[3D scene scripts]
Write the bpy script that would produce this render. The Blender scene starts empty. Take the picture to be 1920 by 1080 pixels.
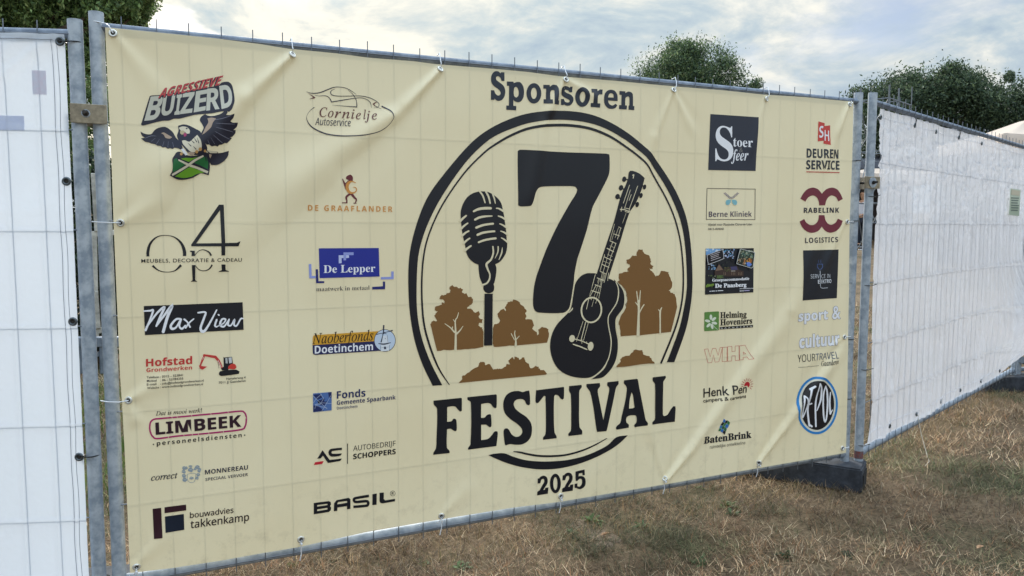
import bpy, bmesh, math, random
import numpy as np
from mathutils import Vector, Matrix, geometry
random.seed(7); RNG = np.random.default_rng(7)
S = bpy.context.scene
COL = S.collection
# ------------------------------------------------------------------ camera
F_PX = 1453.2
CAM = np.array([0.022, -2.898, 1.4107])
YAW, PIT, ROL = 0.45, -0.0831, 0.0017
_fw = np.array([math.sin(YAW)*math.cos(PIT), math.cos(YAW)*math.cos(PIT), math.sin(PIT)])
_r = np.array([math.cos(YAW), -math.sin(YAW), 0.0]); _u = np.cross(_r, _fw)
_R = _r*math.cos(ROL)+_u*math.sin(ROL); _U = -_r*math.sin(ROL)+_u*math.cos(ROL)
cd = bpy.data.cameras.new('camera'); cam = bpy.data.objects.new('camera', cd); COL.objects.link(cam)
M = Matrix(((_R[0], _U[0], -_fw[0], CAM[0]), (_R[1], _U[1], -_fw[1], CAM[1]), (_R[2], _U[2], -_fw[2], CAM[2]), (0, 0, 0, 1)))
cam.matrix_world = M
cd.sensor_width = 36.0; cd.lens = 36.0*F_PX/1920.0; cd.clip_start = 0.05; cd.clip_end = 2000.0
S.camera = cam
# ------------------------------------------------------------------ world, sun, exposure
SUN_AZ, SUN_EL = math.radians(10), math.radians(27)      # azimuth from +y towards +x, behind the fence
OFX, OFY = 30.4, -7.3
w = bpy.data.worlds.new('World'); S.world = w; w.use_nodes = True
nt = w.node_tree; nt.nodes.clear()
def N(t, **k):
    n = nt.nodes.new(t)
    for a, b in k.items():
        if a.startswith('i_'): n.inputs[int(a[2:])].default_value = b
        else: setattr(n, a, b)
    return n
def L(a, b): nt.links.new(a, b)
out = N('ShaderNodeOutputWorld'); bg = N('ShaderNodeBackground')
sky = N('ShaderNodeTexSky'); sky.sky_type = 'NISHITA'; sky.sun_disc = False
sky.sun_elevation = SUN_EL; sky.sun_rotation = SUN_AZ; sky.dust_density = 1.5
skm = N('ShaderNodeMix', data_type='RGBA', blend_type='MULTIPLY'); skm.inputs[0].default_value = 1.0
skm.inputs[7].default_value = (0.075, 0.075, 0.08, 1)
L(sky.outputs[0], skm.inputs[6])
tc = N('ShaderNodeTexCoord'); sep = N('ShaderNodeSeparateXYZ'); L(tc.outputs['Generated'], sep.inputs[0])
zz = N('ShaderNodeMath', operation='MAXIMUM', i_1=0.0); L(sep.outputs[2], zz.inputs[0])
zp = N('ShaderNodeMath', operation='ADD', i_1=0.26); L(zz.outputs[0], zp.inputs[0])
dx = N('ShaderNodeMath', operation='DIVIDE'); L(sep.outputs[0], dx.inputs[0]); L(zp.outputs[0], dx.inputs[1])
dy = N('ShaderNodeMath', operation='DIVIDE'); L(sep.outputs[1], dy.inputs[0]); L(zp.outputs[0], dy.inputs[1])
cmb = N('ShaderNodeCombineXYZ'); L(dx.outputs[0], cmb.inputs[0]); L(dy.outputs[0], cmb.inputs[1])
def noise(scale, detail, rough, off, dist=0.0):
    mp = N('ShaderNodeMapping'); mp.inputs[1].default_value = off; L(cmb.outputs[0], mp.inputs[0])
    n = N('ShaderNodeTexNoise'); n.inputs['Scale'].default_value = scale; n.inputs['Detail'].default_value = detail
    n.inputs['Roughness'].default_value = rough; n.inputs['Distortion'].default_value = dist
    L(mp.outputs[0], n.inputs['Vector']); return n
def ramp(src, stops):
    r = N('ShaderNodeValToRGB'); e = r.color_ramp.elements
    e[0].position, e[0].color = stops[0][0], stops[0][1]; e[1].position, e[1].color = stops[-1][0], stops[-1][1]
    for p, c in stops[1:-1]:
        x = e.new(p); x.color = c
    L(src, r.inputs[0]); return r
n1 = noise(0.62, 7, 0.60, (5.1, 3.4, 0), 0.25)
cover = ramp(n1.outputs[0], [(0.36, (0, 0, 0, 1)), (0.47, (1, 1, 1, 1))])
n2 = noise(2.3, 10, 0.62, (OFX, OFY, 0), 0.35)
# cloud colour from grey-blue undersides to cream where thin
sd = Vector((math.sin(SUN_AZ)*math.cos(SUN_EL), math.cos(SUN_AZ)*math.cos(SUN_EL), math.sin(SUN_EL)))
dt = N('ShaderNodeVectorMath', operation='DOT_PRODUCT'); L(tc.outputs['Generated'], dt.inputs[0]); dt.inputs[1].default_value = sd
bias = N('ShaderNodeMapRange'); bias.inputs[1].default_value = .86; bias.inputs[2].default_value = .975; bias.inputs[3].default_value = 0.0; bias.inputs[4].default_value = .06
L(dt.outputs['Value'], bias.inputs[0])
nb_ = N('ShaderNodeMath', operation='ADD'); L(n2.outputs[0], nb_.inputs[0]); L(bias.outputs[0], nb_.inputs[1])   # thin cloud near the sun lights up
ccol = ramp(nb_.outputs[0], [(0.38, (0.33, 0.42, 0.52, 1)), (0.48, (0.45, 0.53, 0.58, 1)), (0.54, (0.58, 0.62, 0.62, 1)), (0.60, (0.74, 0.74, 0.69, 1)), (0.68, (0.86, 0.83, 0.73, 1))])
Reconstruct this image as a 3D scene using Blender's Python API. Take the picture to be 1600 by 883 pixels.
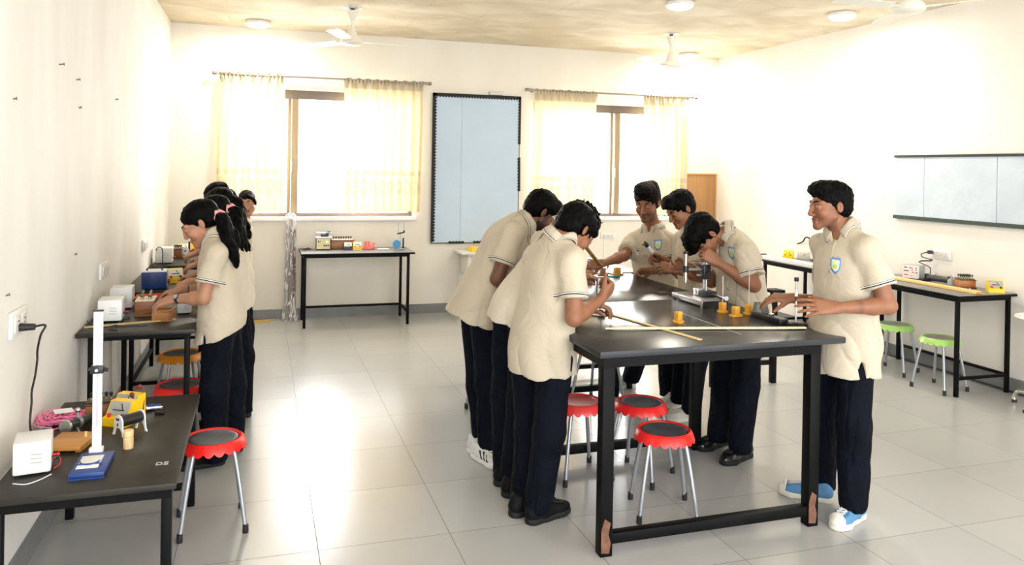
import bpy, bmesh, math, random
import numpy as np
from mathutils import Vector, Matrix
from mathutils.bvhtree import BVHTree

for o in list(bpy.data.objects):
    bpy.data.objects.remove(o, do_unlink=True)
scene = bpy.context.scene
COL = scene.collection
rnd = random.Random(7)

# ------------------------------------------------------------------ camera
FPX, PY, ROLL, YAW, PITCH = 1221.58, 269.73, 0.0167023, 0.3103957, -0.0051990
CAM = np.array([-0.26579, -3.56232, 1.71500])
_c, _s = math.cos(YAW), math.sin(YAW)
RIGHT = np.array([_c, -_s, 0.0]); FWD = np.array([_s, _c, 0.0]); UPZ = np.array([0, 0, 1.0])
_F = FWD*math.cos(PITCH) + UPZ*math.sin(PITCH)
_U = -FWD*math.sin(PITCH) + UPZ*math.cos(PITCH)
cr, sr = math.cos(ROLL), math.sin(ROLL)
cx_ax = RIGHT*cr + _U*sr
cy_ax = _U*cr - RIGHT*sr
cam_data = bpy.data.cameras.new('camera'); cam = bpy.data.objects.new('camera', cam_data); COL.objects.link(cam)
M = Matrix.Identity(4)
for i in range(3):
    M[i][0] = cx_ax[i]; M[i][1] = cy_ax[i]; M[i][2] = -_F[i]; M[i][3] = CAM[i]
cam.matrix_world = M
cam_data.sensor_width = 36.0; cam_data.sensor_fit = 'HORIZONTAL'
cam_data.lens = FPX/1600*36.0
cam_data.shift_y = -(441.5-PY)/1600.0
cam_data.clip_start = 0.05; cam_data.clip_end = 100
scene.camera = cam

# ------------------------------------------------------------------ world, light, exposure
SKY_STRENGTH = 1.2
world = bpy.data.worlds.new('sky'); scene.world = world; world.use_nodes = True
bg = world.node_tree.nodes['Background']
bg.inputs[0].default_value = (0.96, 0.98, 1.0, 1); bg.inputs[1].default_value = SKY_STRENGTH
def window_daylight(x, z, w, h, power):
    ld = bpy.data.lights.new('window_daylight', 'AREA'); ld.shape = 'RECTANGLE'; ld.size = w; ld.size_y = h
    ld.energy = power; ld.color = (1.0, 0.98, 0.95)
    lo = bpy.data.objects.new('window_daylight', ld); COL.objects.link(lo)
    lo.location = (x, 6.3, z); lo.rotation_euler = (math.radians(-90), 0, 0)
window_daylight(0.38, 1.9, 2.2, 1.6, 55)
window_daylight(3.87, 1.9, 2.2, 1.6, 55)
vs = scene.view_settings
vs.view_transform = 'Standard'; vs.look = 'None'; vs.gamma = 1.0; vs.use_curve_mapping = False
vs.exposure = 2.35
LAMP_POWER = 5

# ------------------------------------------------------------------ pixel helpers (frame 1600 x 883)
def ray(x, y):
    a, b = x-800.0, y-PY
    u = a*cr + b*sr; v = -a*sr + b*cr
    return RIGHT*u/FPX - _U*v/FPX + _F
def onz(x, y, z=0.0):
    r = ray(x, y); return CAM + r*((z-CAM[2])/r[2])
def ony(x, y, Y):
    r = ray(x, y); return CAM + r*((Y-CAM[1])/r[1])
def onx(x, y, X):
    r = ray(x, y); return CAM + r*((X-CAM[0])/r[0])
def J(x, y, d):
    return CAM + ray(x, y)*d
def nrm(v):
    v = np.asarray(v, float); return v/np.linalg.norm(v)
def V3(v): return Vector((float(v[0]), float(v[1]), float(v[2])))

# ------------------------------------------------------------------ materials
def lin(r, g, b):
    f = lambda c: (c/255/12.92) if c/255 <= .04045 else ((c/255+.055)/1.055)**2.4
    return (f(r), f(g), f(b), 1)
MATS = {}
def mat(name, col, rough=.5, metal=0.0, spec=.5, noise=None, bump=None, coat=0.0, emit=None, sheen=0.0):
    """noise=(scale, amount) colour variation, bump=(scale, strength)"""
    if name in MATS: return MATS[name]
    m = bpy.data.materials.new(name); m.use_nodes = True
    nt = m.node_tree; b = nt.nodes['Principled BSDF']
    col = tuple(col) if len(col) == 4 else (*col, 1)
    b.inputs['Base Color'].default_value = col
    b.inputs['Roughness'].default_value = rough; b.inputs['Metallic'].default_value = metal
    b.inputs['Specular IOR Level'].default_value = spec
    b.inputs['Coat Weight'].default_value = coat
    b.inputs['Sheen Weight'].default_value = sheen
    tc = nt.nodes.new('ShaderNodeTexCoord')
    if noise:
        n = nt.nodes.new('ShaderNodeTexNoise'); n.inputs['Scale'].default_value = noise[0]; n.inputs['Detail'].default_value = 4
        nt.links.new(tc.outputs['Object'], n.inputs['Vector'])
        r = nt.nodes.new('ShaderNodeMapRange'); r.inputs['From Min'].default_value = .3; r.inputs['From Max'].default_value = .7
        r.inputs['To Min'].default_value = 1-noise[1]; r.inputs['To Max'].default_value = 1+noise[1]
        nt.links.new(n.outputs['Fac'], r.inputs['Value'])
        mx = nt.nodes.new('ShaderNodeVectorMath'); mx.operation = 'SCALE'
        mx.inputs[0].default_value = col[:3]
        nt.links.new(r.outputs['Result'], mx.inputs['Scale'])
        nt.links.new(mx.outputs['Vector'], b.inputs['Base Color'])
    if bump:
        n2 = nt.nodes.new('ShaderNodeTexNoise'); n2.inputs['Scale'].default_value = bump[0]; n2.inputs['Detail'].default_value = 3
        nt.links.new(tc.outputs['Object'], n2.inputs['Vector'])
        bp = nt.nodes.new('ShaderNodeBump'); bp.inputs['Strength'].default_value = bump[1]; bp.inputs['Distance'].default_value = .01
        nt.links.new(n2.outputs['Fac'], bp.inputs['Height']); nt.links.new(bp.outputs['Normal'], b.inputs['Normal'])
    if emit:
        b.inputs['Emission Color'].default_value = (*emit[:3], 1); b.inputs['Emission Strength'].default_value = emit[3]
    MATS[name] = m
    return m
def wood(name, c1, c2, scale=8, rough=.45, axis=0):
    if name in MATS: return MATS[name]
    m = mat(name, c1, rough); nt = m.node_tree; b = nt.nodes['Principled BSDF']
    tc = nt.nodes.new('ShaderNodeTexCoord'); mp = nt.nodes.new('ShaderNodeMapping')
    sc = [scale*6]*3; sc[axis] = scale*.5; mp.inputs['Scale'].default_value = sc
    n = nt.nodes.new('ShaderNodeTexNoise'); n.inputs['Scale'].default_value = 1.5; n.inputs['Detail'].default_value = 6; n.inputs['Distortion'].default_value = .6
    cr_ = nt.nodes.new('ShaderNodeValToRGB'); cr_.color_ramp.elements[0].position = .35; cr_.color_ramp.elements[1].position = .68
    cr_.color_ramp.elements[0].color = c1; cr_.color_ramp.elements[1].color = c2
    nt.links.new(tc.outputs['Object'], mp.inputs['Vector']); nt.links.new(mp.outputs['Vector'], n.inputs['Vector'])
    nt.links.new(n.outputs['Fac'], cr_.inputs['Fac']); nt.links.new(cr_.outputs['Color'], b.inputs['Base Color'])
    return m

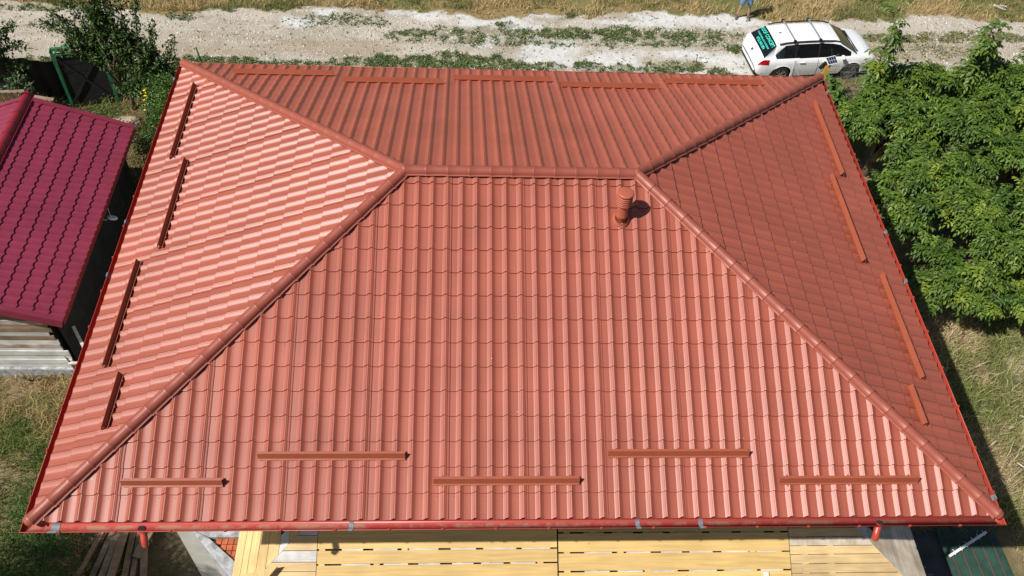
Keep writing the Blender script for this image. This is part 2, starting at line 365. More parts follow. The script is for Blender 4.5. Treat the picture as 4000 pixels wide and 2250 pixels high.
# stones on the road
def stones(n):
    x = rng.uniform(-12, 29, n*3); y = rng.uniform(18.9, 23.2, n*3)
    road, white, green, tan, n1, n2, far = masks(x, y)
    p = road*(.25+1.2*sst(.42, .62, fbm(x, y, .55, 3, 55)))*(1-.75*np.clip(tan, 0, 1))*(1-.85*np.clip(white, 0, 1))
    p *= np.where(x < 2, 1.25, .8)
    k = rng.random(n*3) < p; x, y = x[k][:n], y[k][:n]
    m = len(x); s = rng.uniform(.012, .028, m)*(1+1.1*(rng.random(m) < .1))
    base = np.array([(1, 0, 0), (0, 1, 0), (-1, 0, 0), (0, -1, 0), (0, 0, .7), (0, 0, -.7)], float)
    a = rng.uniform(0, 6.28, m); jit = rng.uniform(.6, 1.3, (m, 6, 3))
    B = base[None]*jit*s[:, None, None]
    ca, sa = np.cos(a)[:, None], np.sin(a)[:, None]
    Vx = B[..., 0]*ca-B[..., 1]*sa+x[:, None]; Vy = B[..., 0]*sa+B[..., 1]*ca+y[:, None]; Vz = B[..., 2]+gz(x, y)[:, None]-s[:, None]*.1
    Vv = np.stack([Vx, Vy, Vz], -1).reshape(-1, 3)
    ft = np.array([(0, 1, 4), (1, 2, 4), (2, 3, 4), (3, 0, 4), (1, 0, 5), (2, 1, 5), (3, 2, 5), (0, 3, 5)])
    Ff = (ft[None]+6*np.arange(m)[:, None, None]).reshape(-1, 3)
    t = rng.random((m, 1)); cc = np.array([.56, .52, .45])*(1-t)+np.array([.38, .35, .30])*t
    cc = np.where(rng.random((m, 1)) < .2, np.array([.66, .63, .57]), cc)
    tag(np_mesh('gravel', Vv, Ff, m_stone, np.repeat(cc, 6, 0)), 'loose pale gravel strewn over the dirt road', 'gravel', kind='stuff')
stones(28000)

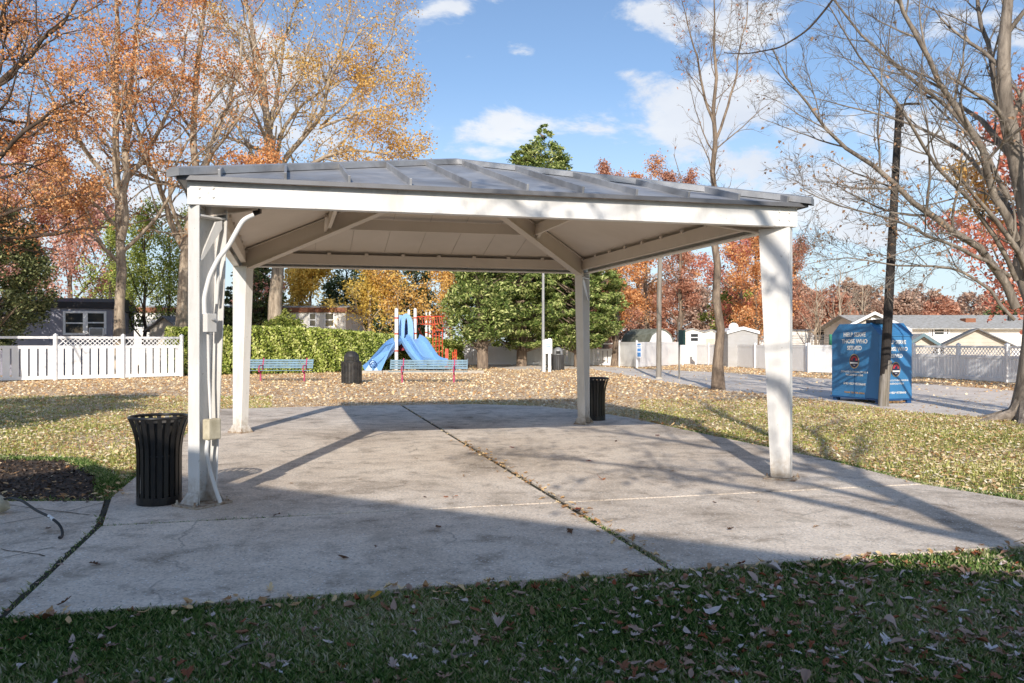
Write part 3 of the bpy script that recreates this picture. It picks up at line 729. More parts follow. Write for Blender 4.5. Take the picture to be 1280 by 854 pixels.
flared_bin(q[0]+.01, q[1]+.03, 'large black flared slatted trash can beside the front left post')
flared_bin(X(740.5, 15.3)+.05, 15.3, 'smaller looking black flared slatted trash can behind the rear right post')
def dome_bin(px, py, r0, h, label, mat):
    x, y = G(px, py); r = empty('dome_bin', (x, y, 0), label, 'trash can'); hb = h*.68
    mb = MB(); mb.lathe((x, y, 0), [(r0*.96, .0), (r0, .03), (r0, hb-.05), (r0*1.03, hb-.03), (r0*1.03, hb), (r0*.9, hb+.01)], 28); mb.build('barrel', mat, r, smooth=True)
    mb = MB()
    for k in range(20):
        a = 2*pi*k/20; mb.obox((x+(r0+.006)*cos(a), y+(r0+.006)*sin(a), hb*.5), (cos(a), sin(a), 0), (-sin(a), cos(a), 0), (0, 0, 1), .006, .022, hb*.44)
    mb.build('slats', mat, r)
    mb = MB(); rd = r0*.78
    mb.lathe((x, y, hb+.005), [(rd, 0), (rd, h*.1), (rd*.93, h*.18), (rd*.75, h*.25), (rd*.45, h*.30), (.02, h*.32)], 24); mb.build('dome_lid', M['blackm'] if mat is M['blackm'] else M['galv'], r, smooth=True)
    mb = MB(); mb.obox((x, y-rd*.97, hb+h*.10), (1, 0, 0), (0, 1, 0), (0, 0, 1), rd*.45, .03, h*.06); mb.build('flap', M['black'], r)
dome_bin(439.5, 480, .36, 1.20, 'black domed park trash can standing alone on the leaf covered lawn', M['blackm'])
dome_bin(697.5, 463.5, .33, 1.25, 'grey steel domed trash can beside the white notice posts', M['alu'])

# ================================================================== BENCHES
def bench(px0, px1, py, label, legs):
    Y = F*H/(py-HOR); x0, x1 = X(px0, Y), X(px1, Y)
    r = empty('park_bench', ((x0+x1)/2, Y, 0), label, 'bench', 'blue and magenta park benches')
    def slats(name, ya, za, yb, zb, n):
        mb = MB()
        for k in range(n):
            t = (k+.5)/n; yy = ya+(yb-ya)*t; zz = za+(zb-za)*t; d = nrm(np.array((0, yb-ya, zb-za)))
            mb.obox(((x0+x1)/2, yy, zz), (1, 0, 0), d, np.cross((1, 0, 0), d), (x1-x0)/2, np.hypot(yb-ya, zb-za)/n*.36, .012)
        for e in (x0, x1): mb.obox((e, (ya+yb)/2, (za+zb)/2), (1, 0, 0), nrm(np.array((0, yb-ya, zb-za))), np.cross((1, 0, 0), nrm(np.array((0, yb-ya, zb-za)))), .02, np.hypot(yb-ya, zb-za)/2, .016)
        nn_ = 16
        for k in range(1, nn_): mb.obox((x0+(x1-x0)*k/nn_, (ya+yb)/2, (za+zb)/2), (1, 0, 0), nrm(np.array((0, yb-ya, zb-za))), np.cross((1, 0, 0), nrm(np.array((0, yb-ya, zb-za)))), .008, np.hypot(yb-ya, zb-za)/2, .009)
        mb.build(name, M['benchb'], r)
    slats('seat', Y-.02, .44, Y+.40, .42, 5); slats('backrest', Y+.42, .50, Y+.56, .86, 4)
    for lp in legs:
        x = X(lp, Y); mb = MB()
        mb.tube([(x, Y+.16, 0), (x, Y+.18, .40)], .032, 8); mb.tube([(x, Y-.03, .40), (x, Y+.42, .40)], .028, 8); mb.tube([(x, Y+.40, .40), (x, Y+.46, .60), (x, Y+.58, .90)], .028, 8)
        mb.tube([(x, Y-.02, .40), (x, Y-.06, .52), (x, Y+.05, .62), (x, Y+.45, .62)], .024, 8)
        mb.build('leg_frame', M['pink'], r, smooth=True)
bench(306, 387, 477.5, 'blue bench with magenta legs in front of the green hedge', (324, 379))
bench(486, 583, 479, 'blue bench with magenta legs in front of the playground slides', (502, 567))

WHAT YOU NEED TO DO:
Return the exact lines from the line with "Write part 3" to the line with "dome_bin(697.5, 463.5, .33, 1.25, 'grey", inclusive of both, with nothing added.

FINAL ANSWER:
Write part 3 of the bpy script that recreates this picture. It picks up at line 729. More parts follow. Write for Blender 4.5. Take the picture to be 1280 by 854 pixels.
flared_bin(q[0]+.01, q[1]+.03, 'large black flared slatted trash can beside the front left post')
flared_bin(X(740.5, 15.3)+.05, 15.3, 'smaller looking black flared slatted trash can behind the rear right post')
def dome_bin(px, py, r0, h, label, mat):
    x, y = G(px, py); r = empty('dome_bin', (x, y, 0), label, 'trash can'); hb = h*.68
    mb = MB(); mb.lathe((x, y, 0), [(r0*.96, .0), (r0, .03), (r0, hb-.05), (r0*1.03, hb-.03), (r0*1.03, hb), (r0*.9, hb+.01)], 28); mb.build('barrel', mat, r, smooth=True)
    mb = MB()
    for k in range(20):
        a = 2*pi*k/20; mb.obox((x+(r0+.006)*cos(a), y+(r0+.006)*sin(a), hb*.5), (cos(a), sin(a), 0), (-sin(a), cos(a), 0), (0, 0, 1), .006, .022, hb*.44)
    mb.build('slats', mat, r)
    mb = MB(); rd = r0*.78
    mb.lathe((x, y, hb+.005), [(rd, 0), (rd, h*.1), (rd*.93, h*.18), (rd*.75, h*.25), (rd*.45, h*.30), (.02, h*.32)], 24); mb.build('dome_lid', M['blackm'] if mat is M['blackm'] else M['galv'], r, smooth=True)
    mb = MB(); mb.obox((x, y-rd*.97, hb+h*.10), (1, 0, 0), (0, 1, 0), (0, 0, 1), rd*.45, .03, h*.06); mb.build('flap', M['black'], r)
dome_bin(439.5, 480, .36, 1.20, 'black domed park trash can standing alone on the leaf covered lawn', M['blackm'])
dome_bin(697.5, 463.5, .33, 1.25, 'grey steel domed trash can beside the white notice posts', M['alu'])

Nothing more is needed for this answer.